The style of Lipparini, based on pared-down forms and clear, vigorous lines, the characteristics of natural minimalism, is heavily influenced by gaiety of spirit, and an intoxicating sense of aesthetic pleasure and creativity. Through the free use of colours, organic frameworks and original visual ideas, Lipparini broadens the palette of minimalism by converging instantaneousness and the power of this aesthetic quality in new era of maturity and a sense of wellbeing.

For Mauro Lipparini, design is the inevitable tension between aesthetics and function, art and application. He enables a product to become both agreeable and intriguing, a functional or superfluous object to be transformed into one charged with aesthetic sense and semantics, thus enriching the domestic landscape. He enables a space or its ergonomy to come alive with an ever-new relevance. Design engenders desires which will improve the quality of life, it enables us to view progress with increased involvement, it renders the understanding of function and therefore the perception of one’s habitat both passionate and agreeable.

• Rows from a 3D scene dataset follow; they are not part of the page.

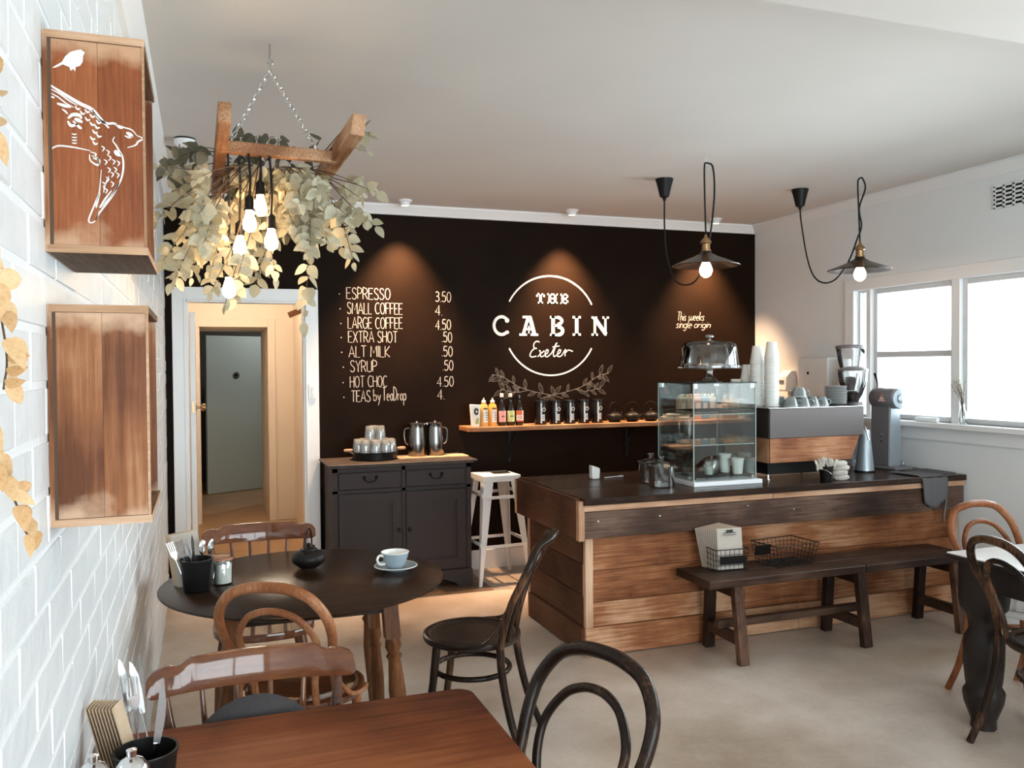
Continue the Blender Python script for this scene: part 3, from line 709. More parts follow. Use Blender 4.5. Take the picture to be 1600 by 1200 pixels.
# ------------------------------------------------------------------ lamps
ORD = ['topmost', 'second', 'third', 'fourth', 'fifth', 'sixth', 'seventh', 'eighth', 'ninth', 'tenth', 'eleventh', 'twelfth', 'thirteenth', 'fourteenth', 'fifteenth', 'sixteenth', 'seventeenth', 'eighteenth', 'nineteenth', 'twentieth']
ORD += ['twenty-' + o_ for o_ in ['first', 'second', 'third', 'fourth', 'fifth', 'sixth', 'seventh', 'eighth', 'ninth']] + ['thirtieth', 'thirty-first', 'thirty-second']
def light(kind, name, loc, energy, col, parent=None, **kw):
    l = bpy.data.lights.new(name, kind); l.energy = energy; l.color = col
    for k, v in kw.items(): setattr(l, k, v)
    o = bpy.data.objects.new(name, l); COL.objects.link(o); o.location = loc
    if parent is not None: o.parent = parent
    return o
for x, lb in ((1.40, 'over the price list'), (2.72, 'over the round painted sign'), (4.02, 'over the chalk note, nearest the right corner')):
    t = thing('downlight', 'small white ceiling downlight ' + lb, 'lamp', (x, 6.13, HC), 0, 'downlights along the black wall')
    MB().lathe([(0.050, 0), (0.050, -0.012), (0.036, -0.018), (0.036, -0.04), (0.030, -0.04), (0.028, -0.02), (0, -0.02)], 20).build('housing', 'trim', t, smooth=True)
    MB().lathe([(0.024, -0.0215), (0.024, -0.023), (0, -0.023)], 14).build('lens', 'lens', t)
    s = light('SPOT', 'light_source', (0, 0, -0.045), 420, (1.0, 0.62, 0.36), t, spot_size=R(75), spot_blend=0.9, shadow_soft_size=0.03)
    s.rotation_euler = (R(8), 0, 0)
hl = thing('hall_lamp', 'warm ceiling lamp in the hallway behind the doorway', 'lamp', (0.4, 7.9, 2.6))
MB().lathe([(0.12, 0), (0.12, -0.03), (0.09, -0.07), (0, -0.09)], 20).build('shade', 'lens', hl, smooth=True)
light('POINT', 'light_source', (0, 0, -0.16), 30, (1.0, 0.84, 0.64), hl, shadow_soft_size=0.1)
h2 = thing('store_lamp', 'dim ceiling lamp in the far room behind the hallway', 'lamp', (1.4, 11.0, 2.7))
MB().lathe([(0.12, 0), (0.12, -0.03), (0.09, -0.07), (0, -0.09)], 20).build('shade', 'lens', h2, smooth=True)
light('POINT', 'light_source', (0, 0, -0.16), 30, (0.85, 0.95, 1.0), h2, shadow_soft_size=0.1)
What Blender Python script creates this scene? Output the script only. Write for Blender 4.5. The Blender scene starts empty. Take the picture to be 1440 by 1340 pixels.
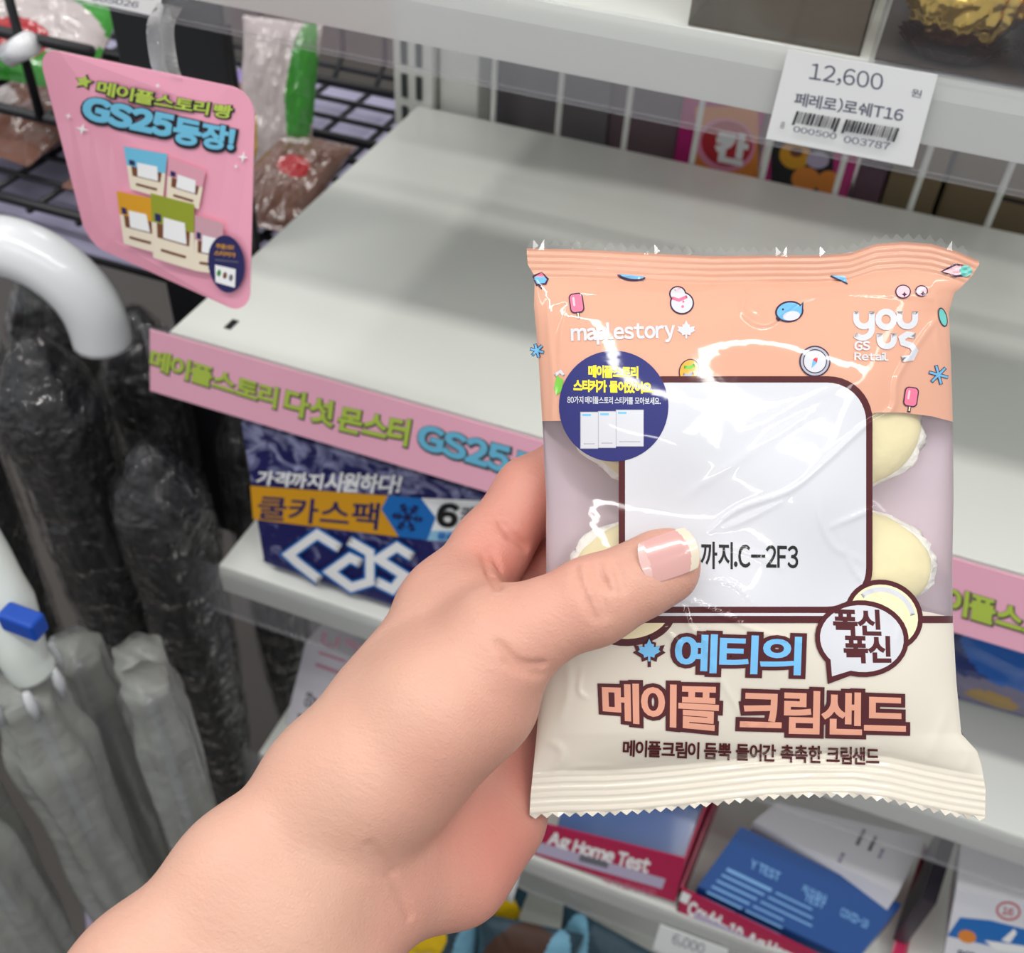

Design is not the application of form like make-up, it is the object in itself, it is the tradition, the culture which enables people to have more or less indirect contact with the intellectually avant-garde by democratising art. It can be more or less poetic, constructive and considered, but it must always push the very limits of risk by forgetting habits and customs.

These considerations form the base of my work and, through simple, vigorous lines, graphic abstractions, compositions and purely geometric decompositions, I am ever on the trail of beauty and pleasure with a view to allying form and function. A natural minimalism of pared-down forms, paying particular attention to materials, colours, surfaces, to thick and thin, light and shade.